■ TO DO
Copy everything in the data below exactly except the pictures.

■ MATERIAL PROVIDED
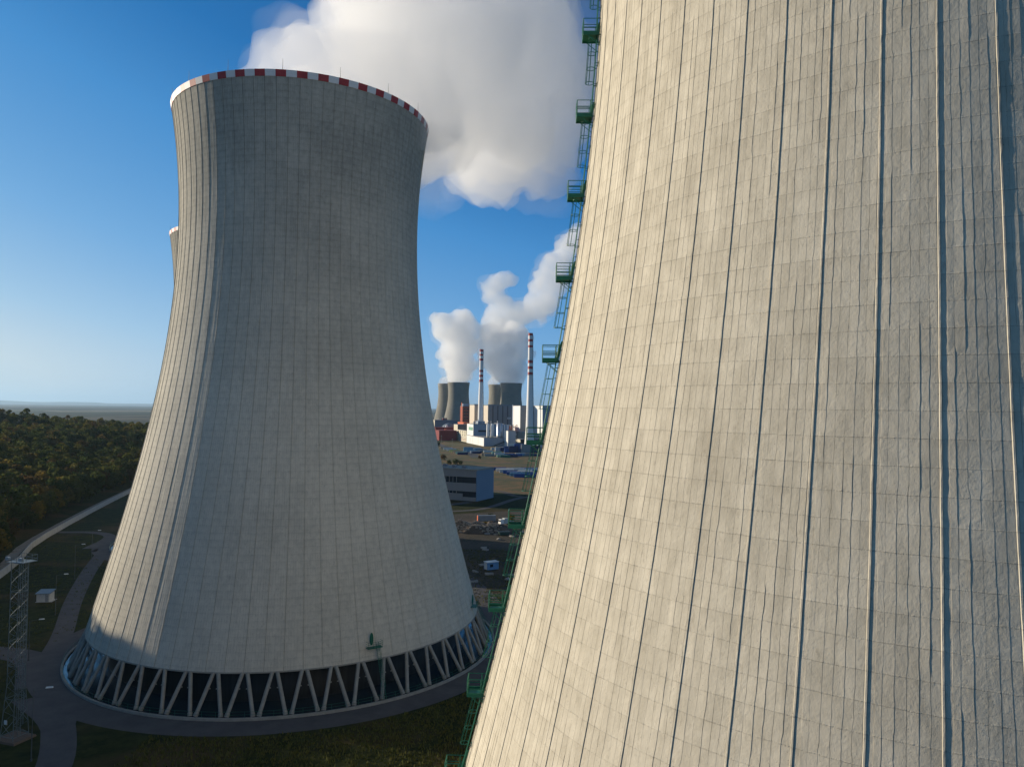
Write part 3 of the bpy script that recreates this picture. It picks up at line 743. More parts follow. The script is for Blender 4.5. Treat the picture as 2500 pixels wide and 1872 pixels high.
# ------------------------------------------------------------------ distant power plant
VA, VB = Vector((.28, -.96)), Vector((.96, .28)); PANG = math.atan2(.28, .96)
M_beige = plain('beige_cladding', (.62, .54, .43), .7, 0, .06, .05)
M_whitec = plain('white_cladding', (.80, .79, .76), .6, 0, .04, .05)
M_grey = plain('shaded_beige_grey', (.24, .24, .25), .7, 0, .08, .05)  # front of the beige hall, its shade put into the colour
M_greyb = plain('bluegrey_cladding', (.17, .22, .27), .7, 0, .08, .05)
M_bluew = plain('pale_blue_shaded_white', (.30, .36, .44), .6, 0, .06, .05)  # white fronts with blue shade put into the colour; also pale blue parts
M_brick = plain('red_brick', (.26, .07, .045), .85, 0, .12, .2)
M_orange = plain('orange_panels', (.62, .14, .05), .7, 0, .12, .2)
M_darkred = plain('dark_red_cladding', (.20, .02, .02), .7, 0, .2, .1)
M_cream = plain('cream_render', (.62, .57, .44), .8, 0, .1, .2)
M_roofg = plain('roof_grey', (.26, .26, .27), .8, 0, .15, .1)
M_glass = plain('window_dark', (.035, .045, .055), .2, 0, .2, 1)
M_teal = plain('green_stripes', (.05, .28, .17), .6)
M_steelb = plain('bright_steel', (.5, .5, .52), .35, .7, .1, .5)
def solve(px, C, d):
    lo, hi = 0.0, 400.0; s0 = PX((C.x, C.y, 20))[0]; sg = 1 if PX((C.x+d.x*400, C.y+d.y*400, 20))[0] > s0 else -1
    for _ in range(50):
        m = (lo+hi)/2; x = PX((C.x+d.x*m, C.y+d.y*m, 20))[0]
        if (x-px)*sg < 0: lo = m
        else: hi = m
    return lo
def corner_at(px, Y):
    d = ray(px, 1000); P = Vector((0, 0, CAMH))+d*(Y/d.y); return Vector((P.x, P.y))
def block(name, cpx, Y, lpx, rpx, tpy, mat, label, cat='building', z0=0.0, roof=M_roofg, matf=None, parent=None, wins=None, group=None, roofz=.6, topz=None):
    C = corner_at(cpx, Y); tl = max(1.0, solve(lpx, C, -VA)); tr = max(1.0, solve(rpx, C, VB))
    zt = topz if topz else W(cpx, tpy, Y).z
    r = empty(name, (C.x, C.y, 0), PANG, label, cat, group)      # local x = VB, local y = -VA
    mb = MB(); mb.box((0, 0, z0), (tr, tl, zt), 0)
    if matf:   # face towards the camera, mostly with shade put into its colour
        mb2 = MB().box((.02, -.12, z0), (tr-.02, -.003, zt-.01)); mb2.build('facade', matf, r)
    mb.build('wall', mat, r)
    MB().box((-.25, -.35, zt), (tr+.25, tl+.25, zt+roofz)).build('roof', roof, r)
    return r, tr, tl, zt
def q4(x, y): return 1050+.0906*x, 960+.0906*y
def q5(x, y): return 1200+.0906*x, 960+.0906*y

# the four operating towers
for (px, Y, lb) in ((1119, 2040, 'far steaming cooling tower, left pair, the nearer broad one beside the red block'), (1093.5, 2150, 'far steaming cooling tower at the very left of the far group'),
                    (1247.4, 2040, 'far steaming cooling tower, right pair, the broader nearer one between the chimneys'), (1216.5, 2180, 'far steaming cooling tower partly hidden, with a dark hole in its lit side')):
    P = corner_at(px, Y); r = empty('cooling_tower', (P.x, P.y, 0), 0, lb, 'cooling tower', 'steaming cooling towers of the far plant')
    zz = [7, 15, 25, 35, 50, 65, 80, 90, 97, 105, 115, 121, 125]
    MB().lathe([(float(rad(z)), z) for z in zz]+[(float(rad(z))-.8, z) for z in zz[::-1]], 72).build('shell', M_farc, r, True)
    mb = MB()
    for i in range(44):
        a0, a1 = 2*math.pi*i/44, 2*math.pi*(i+1)/44
        mb.tube((46*math.cos(a0), 46*math.sin(a0), 0), (43.5*math.cos((a0+a1)/2), 43.5*math.sin((a0+a1)/2), 7.2), .4, 4); mb.tube((46*math.cos(a1), 46*math.sin(a1), 0), (43.5*math.cos((a0+a1)/2), 43.5*math.sin((a0+a1)/2), 7.2), .4, 4)
    tag(mb.build('column', M_col, r), kind='stuff')
    if px == 1216.5:
        MB().tube((-18, -27.2, 60), (-17.2, -25, 60), 2.2, 12).build('opening', M_dark, r)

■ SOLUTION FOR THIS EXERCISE
Write part 3 of the bpy script that recreates this picture. It picks up at line 743. More parts follow. The script is for Blender 4.5. Treat the picture as 2500 pixels wide and 1872 pixels high.
# ------------------------------------------------------------------ distant power plant
VA, VB = Vector((.28, -.96)), Vector((.96, .28)); PANG = math.atan2(.28, .96)
M_beige = plain('beige_cladding', (.62, .54, .43), .7, 0, .06, .05)
M_whitec = plain('white_cladding', (.80, .79, .76), .6, 0, .04, .05)
M_grey = plain('shaded_beige_grey', (.24, .24, .25), .7, 0, .08, .05)  # front of the beige hall, its shade put into the colour
M_greyb = plain('bluegrey_cladding', (.17, .22, .27), .7, 0, .08, .05)
M_bluew = plain('pale_blue_shaded_white', (.30, .36, .44), .6, 0, .06, .05)  # white fronts with blue shade put into the colour; also pale blue parts
M_brick = plain('red_brick', (.26, .07, .045), .85, 0, .12, .2)
M_orange = plain('orange_panels', (.62, .14, .05), .7, 0, .12, .2)
M_darkred = plain('dark_red_cladding', (.20, .02, .02), .7, 0, .2, .1)
M_cream = plain('cream_render', (.62, .57, .44), .8, 0, .1, .2)
M_roofg = plain('roof_grey', (.26, .26, .27), .8, 0, .15, .1)
M_glass = plain('window_dark', (.035, .045, .055), .2, 0, .2, 1)
M_teal = plain('green_stripes', (.05, .28, .17), .6)
M_steelb = plain('bright_steel', (.5, .5, .52), .35, .7, .1, .5)
def solve(px, C, d):
    lo, hi = 0.0, 400.0; s0 = PX((C.x, C.y, 20))[0]; sg = 1 if PX((C.x+d.x*400, C.y+d.y*400, 20))[0] > s0 else -1
    for _ in range(50):
        m = (lo+hi)/2; x = PX((C.x+d.x*m, C.y+d.y*m, 20))[0]
        if (x-px)*sg < 0: lo = m
        else: hi = m
    return lo
def corner_at(px, Y):
    d = ray(px, 1000); P = Vector((0, 0, CAMH))+d*(Y/d.y); return Vector((P.x, P.y))
def block(name, cpx, Y, lpx, rpx, tpy, mat, label, cat='building', z0=0.0, roof=M_roofg, matf=None, parent=None, wins=None, group=None, roofz=.6, topz=None):
    C = corner_at(cpx, Y); tl = max(1.0, solve(lpx, C, -VA)); tr = max(1.0, solve(rpx, C, VB))
    zt = topz if topz else W(cpx, tpy, Y).z
    r = empty(name, (C.x, C.y, 0), PANG, label, cat, group)      # local x = VB, local y = -VA
    mb = MB(); mb.box((0, 0, z0), (tr, tl, zt), 0)
    if matf:   # face towards the camera, mostly with shade put into its colour
        mb2 = MB().box((.02, -.12, z0), (tr-.02, -.003, zt-.01)); mb2.build('facade', matf, r)
    mb.build('wall', mat, r)
    MB().box((-.25, -.35, zt), (tr+.25, tl+.25, zt+roofz)).build('roof', roof, r)
    return r, tr, tl, zt
def q4(x, y): return 1050+.0906*x, 960+.0906*y
def q5(x, y): return 1200+.0906*x, 960+.0906*y

# the four operating towers
for (px, Y, lb) in ((1119, 2040, 'far steaming cooling tower, left pair, the nearer broad one beside the red block'), (1093.5, 2150, 'far steaming cooling tower at the very left of the far group'),
                    (1247.4, 2040, 'far steaming cooling tower, right pair, the broader nearer one between the chimneys'), (1216.5, 2180, 'far steaming cooling tower partly hidden, with a dark hole in its lit side')):
    P = corner_at(px, Y); r = empty('cooling_tower', (P.x, P.y, 0), 0, lb, 'cooling tower', 'steaming cooling towers of the far plant')
    zz = [7, 15, 25, 35, 50, 65, 80, 90, 97, 105, 115, 121, 125]
    MB().lathe([(float(rad(z)), z) for z in zz]+[(float(rad(z))-.8, z) for z in zz[::-1]], 72).build('shell', M_farc, r, True)
    mb = MB()
    for i in range(44):
        a0, a1 = 2*math.pi*i/44, 2*math.pi*(i+1)/44
        mb.tube((46*math.cos(a0), 46*math.sin(a0), 0), (43.5*math.cos((a0+a1)/2), 43.5*math.sin((a0+a1)/2), 7.2), .4, 4); mb.tube((46*math.cos(a1), 46*math.sin(a1), 0), (43.5*math.cos((a0+a1)/2), 43.5*math.sin((a0+a1)/2), 7.2), .4, 4)
    tag(mb.build('column', M_col, r), kind='stuff')
    if px == 1216.5:
        MB().tube((-18, -27.2, 60), (-17.2, -25, 60), 2.2, 12).build('opening', M_dark, r)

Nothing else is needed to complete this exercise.